Hall sees daylight for the company in chasing new government contracts for propulsion research and development. Other opportunities are coming via contracts for national missile defense, and for small tactical missiles as the Department of Defense pushes for faster, lighter weapons systems.

Hall sees space exploration as another emerging market for Aerojet technology. Aerojet dominates the market for space vehicle thrusters, and demand for those engines is expected to rise after the shuttle program is retired in 2010.

Land, brainpower is gold

Long-term contracts could be balanced with revenue from one of GenCorp's biggest assets -- its land.
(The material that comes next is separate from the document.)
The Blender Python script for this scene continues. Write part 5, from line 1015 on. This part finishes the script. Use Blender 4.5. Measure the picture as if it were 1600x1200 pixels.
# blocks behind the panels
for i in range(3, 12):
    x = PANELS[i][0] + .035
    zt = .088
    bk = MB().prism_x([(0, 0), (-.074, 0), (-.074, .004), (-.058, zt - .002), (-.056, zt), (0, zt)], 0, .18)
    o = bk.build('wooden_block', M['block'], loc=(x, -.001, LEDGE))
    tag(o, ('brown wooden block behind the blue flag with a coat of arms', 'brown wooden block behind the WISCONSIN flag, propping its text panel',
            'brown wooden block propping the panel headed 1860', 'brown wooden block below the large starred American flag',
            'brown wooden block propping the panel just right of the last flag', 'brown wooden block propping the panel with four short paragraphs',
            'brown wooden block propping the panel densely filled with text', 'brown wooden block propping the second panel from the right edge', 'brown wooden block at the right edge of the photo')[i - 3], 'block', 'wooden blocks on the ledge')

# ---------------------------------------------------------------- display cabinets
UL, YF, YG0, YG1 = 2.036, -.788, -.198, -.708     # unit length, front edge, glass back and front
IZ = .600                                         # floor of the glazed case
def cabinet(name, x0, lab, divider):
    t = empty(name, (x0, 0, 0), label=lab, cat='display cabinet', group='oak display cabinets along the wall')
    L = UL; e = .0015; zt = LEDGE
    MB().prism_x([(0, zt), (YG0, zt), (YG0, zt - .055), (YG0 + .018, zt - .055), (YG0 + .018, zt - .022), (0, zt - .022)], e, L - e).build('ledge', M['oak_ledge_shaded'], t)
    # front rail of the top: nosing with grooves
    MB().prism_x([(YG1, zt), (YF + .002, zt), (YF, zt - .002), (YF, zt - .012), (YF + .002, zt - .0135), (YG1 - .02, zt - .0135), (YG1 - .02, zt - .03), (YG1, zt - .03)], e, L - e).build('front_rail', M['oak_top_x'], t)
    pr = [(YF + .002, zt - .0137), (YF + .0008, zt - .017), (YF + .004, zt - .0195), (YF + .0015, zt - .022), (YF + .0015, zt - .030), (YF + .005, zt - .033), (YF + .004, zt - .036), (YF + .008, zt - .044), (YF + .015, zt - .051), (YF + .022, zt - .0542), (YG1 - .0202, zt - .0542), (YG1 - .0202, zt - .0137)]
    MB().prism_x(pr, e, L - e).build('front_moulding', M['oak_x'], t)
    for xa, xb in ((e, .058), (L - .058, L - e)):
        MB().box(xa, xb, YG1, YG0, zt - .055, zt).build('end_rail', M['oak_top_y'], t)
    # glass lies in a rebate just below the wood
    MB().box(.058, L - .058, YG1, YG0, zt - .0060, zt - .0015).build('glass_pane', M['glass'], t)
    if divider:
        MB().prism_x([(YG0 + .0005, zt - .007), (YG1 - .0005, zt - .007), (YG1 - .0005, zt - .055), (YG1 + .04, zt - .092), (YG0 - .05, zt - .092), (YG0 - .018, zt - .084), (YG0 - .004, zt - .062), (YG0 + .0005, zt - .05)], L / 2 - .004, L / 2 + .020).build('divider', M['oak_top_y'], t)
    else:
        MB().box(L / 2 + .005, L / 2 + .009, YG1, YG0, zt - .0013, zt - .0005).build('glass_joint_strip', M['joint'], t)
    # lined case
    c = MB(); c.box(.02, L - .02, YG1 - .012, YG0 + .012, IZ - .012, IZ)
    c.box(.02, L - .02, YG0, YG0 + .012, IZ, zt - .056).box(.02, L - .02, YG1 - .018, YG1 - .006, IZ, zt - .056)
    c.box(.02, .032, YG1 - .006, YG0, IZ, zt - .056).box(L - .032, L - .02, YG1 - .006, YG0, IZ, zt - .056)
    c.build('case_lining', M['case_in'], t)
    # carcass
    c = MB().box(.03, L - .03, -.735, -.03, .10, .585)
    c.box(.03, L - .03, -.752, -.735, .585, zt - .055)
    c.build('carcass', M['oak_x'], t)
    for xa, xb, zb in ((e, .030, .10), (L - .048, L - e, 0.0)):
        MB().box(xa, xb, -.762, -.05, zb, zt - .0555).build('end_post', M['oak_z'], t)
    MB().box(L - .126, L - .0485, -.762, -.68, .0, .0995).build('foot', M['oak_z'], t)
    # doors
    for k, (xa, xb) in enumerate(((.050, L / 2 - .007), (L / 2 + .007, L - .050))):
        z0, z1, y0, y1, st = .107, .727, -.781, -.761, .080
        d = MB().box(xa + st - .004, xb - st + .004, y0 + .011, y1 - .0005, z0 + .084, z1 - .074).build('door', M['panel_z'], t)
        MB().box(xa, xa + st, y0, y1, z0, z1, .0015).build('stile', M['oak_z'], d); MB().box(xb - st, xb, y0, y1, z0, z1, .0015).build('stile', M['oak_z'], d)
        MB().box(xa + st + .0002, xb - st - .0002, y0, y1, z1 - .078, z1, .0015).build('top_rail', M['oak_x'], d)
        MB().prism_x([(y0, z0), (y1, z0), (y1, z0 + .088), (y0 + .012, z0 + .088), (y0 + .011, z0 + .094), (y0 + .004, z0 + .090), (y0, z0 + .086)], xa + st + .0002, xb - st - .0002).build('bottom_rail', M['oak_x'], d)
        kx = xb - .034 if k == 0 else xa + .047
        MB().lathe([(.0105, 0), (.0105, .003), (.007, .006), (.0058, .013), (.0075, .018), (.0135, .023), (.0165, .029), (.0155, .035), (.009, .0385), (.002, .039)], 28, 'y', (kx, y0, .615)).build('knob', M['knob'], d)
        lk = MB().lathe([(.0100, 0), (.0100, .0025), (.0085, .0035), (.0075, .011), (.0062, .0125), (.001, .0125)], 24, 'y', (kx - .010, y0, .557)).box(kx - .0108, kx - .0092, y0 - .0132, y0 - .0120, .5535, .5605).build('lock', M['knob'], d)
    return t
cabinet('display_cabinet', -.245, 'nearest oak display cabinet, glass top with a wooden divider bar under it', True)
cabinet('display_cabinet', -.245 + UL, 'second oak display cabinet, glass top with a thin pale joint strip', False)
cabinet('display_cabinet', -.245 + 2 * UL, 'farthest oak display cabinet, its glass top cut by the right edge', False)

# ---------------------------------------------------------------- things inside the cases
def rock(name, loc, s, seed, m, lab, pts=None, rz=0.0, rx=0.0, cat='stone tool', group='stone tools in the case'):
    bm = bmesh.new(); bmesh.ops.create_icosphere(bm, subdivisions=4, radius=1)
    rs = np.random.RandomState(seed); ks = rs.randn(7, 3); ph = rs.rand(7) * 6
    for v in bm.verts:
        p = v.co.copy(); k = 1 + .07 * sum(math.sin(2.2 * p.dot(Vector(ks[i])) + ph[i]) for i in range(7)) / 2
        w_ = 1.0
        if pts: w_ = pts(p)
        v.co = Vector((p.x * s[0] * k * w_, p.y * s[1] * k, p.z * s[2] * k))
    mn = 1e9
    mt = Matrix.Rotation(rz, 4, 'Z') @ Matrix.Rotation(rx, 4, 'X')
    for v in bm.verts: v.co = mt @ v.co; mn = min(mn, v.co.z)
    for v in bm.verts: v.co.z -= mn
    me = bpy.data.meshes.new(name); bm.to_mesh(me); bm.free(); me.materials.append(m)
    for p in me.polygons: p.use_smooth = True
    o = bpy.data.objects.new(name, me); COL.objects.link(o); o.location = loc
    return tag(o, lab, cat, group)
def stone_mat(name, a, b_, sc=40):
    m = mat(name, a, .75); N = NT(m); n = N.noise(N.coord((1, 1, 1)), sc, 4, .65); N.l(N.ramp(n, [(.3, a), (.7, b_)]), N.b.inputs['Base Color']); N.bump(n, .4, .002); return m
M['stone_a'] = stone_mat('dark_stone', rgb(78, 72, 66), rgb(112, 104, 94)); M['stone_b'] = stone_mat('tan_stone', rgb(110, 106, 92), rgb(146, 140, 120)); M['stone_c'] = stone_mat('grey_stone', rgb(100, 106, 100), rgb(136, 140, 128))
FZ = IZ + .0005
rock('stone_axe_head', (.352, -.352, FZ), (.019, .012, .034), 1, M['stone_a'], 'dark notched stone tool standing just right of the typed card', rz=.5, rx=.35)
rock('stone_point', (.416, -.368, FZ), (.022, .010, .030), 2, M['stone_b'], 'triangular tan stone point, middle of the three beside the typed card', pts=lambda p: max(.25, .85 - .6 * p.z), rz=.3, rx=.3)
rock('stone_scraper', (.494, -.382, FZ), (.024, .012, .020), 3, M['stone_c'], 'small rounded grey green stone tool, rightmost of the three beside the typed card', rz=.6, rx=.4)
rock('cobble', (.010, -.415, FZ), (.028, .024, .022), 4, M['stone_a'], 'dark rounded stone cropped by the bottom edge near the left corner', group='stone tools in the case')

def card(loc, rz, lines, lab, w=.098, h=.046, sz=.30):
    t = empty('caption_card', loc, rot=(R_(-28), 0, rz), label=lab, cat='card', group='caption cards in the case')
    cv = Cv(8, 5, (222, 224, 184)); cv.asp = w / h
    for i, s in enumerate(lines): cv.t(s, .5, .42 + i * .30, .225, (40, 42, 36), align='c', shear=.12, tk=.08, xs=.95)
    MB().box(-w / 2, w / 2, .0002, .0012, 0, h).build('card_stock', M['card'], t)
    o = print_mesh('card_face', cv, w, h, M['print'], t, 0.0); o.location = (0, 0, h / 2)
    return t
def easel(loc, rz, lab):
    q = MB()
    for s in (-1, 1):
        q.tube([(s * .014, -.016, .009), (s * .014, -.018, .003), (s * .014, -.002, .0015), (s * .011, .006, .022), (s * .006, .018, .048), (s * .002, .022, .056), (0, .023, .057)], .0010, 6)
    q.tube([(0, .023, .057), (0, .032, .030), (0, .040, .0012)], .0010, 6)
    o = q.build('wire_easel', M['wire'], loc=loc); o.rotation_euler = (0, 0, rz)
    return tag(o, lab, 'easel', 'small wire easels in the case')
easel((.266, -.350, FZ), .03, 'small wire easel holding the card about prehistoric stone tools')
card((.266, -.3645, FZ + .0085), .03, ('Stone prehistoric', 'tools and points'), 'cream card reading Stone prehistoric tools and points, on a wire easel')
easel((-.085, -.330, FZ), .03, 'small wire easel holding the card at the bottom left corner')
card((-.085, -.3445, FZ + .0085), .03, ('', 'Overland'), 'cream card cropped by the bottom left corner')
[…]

When Aerojet bought its Rancho Cordova property in 1952, it paid a bargain rate: $52 an acre. Much of the land had been strip-mined for gold, which left acres churned into piles of dirt and rock, but it gave Aerojet the huge buffer it needed for rocket testing.

During the Cold War, Aerojet conducted one or two tests daily. Now, because of surrounding development, big tests are done at Edwards Air Force Base in the Mojave Desert.

Over the decades, GenCorp watched the value of its land rise as development pushed outward. While the site represents a big chunk of cash, it won't come all at once. Hall says the land assets will pay returns for years ahead. About 5,700 acres is awaiting entitlements for development, with 7,000 more surplus acres in reserve for later.

"It takes awhile to monetize 5,700 acres," he says.

Meanwhile, to meet federal mandates, the company is conducting groundwater cleanups in wells on the property's boundaries to take out perchlorate and NDMA, pollutants from rocket fuel.

And despite its land development plan and outside testing, Hall figures Aerojet's local manufacturing will stay put, despite its less expensive sites in Arkansas, New Mexico, Virginia and New Mexico.

"It doesn't make sense to move brainpower around," he says. "The brainpower's here."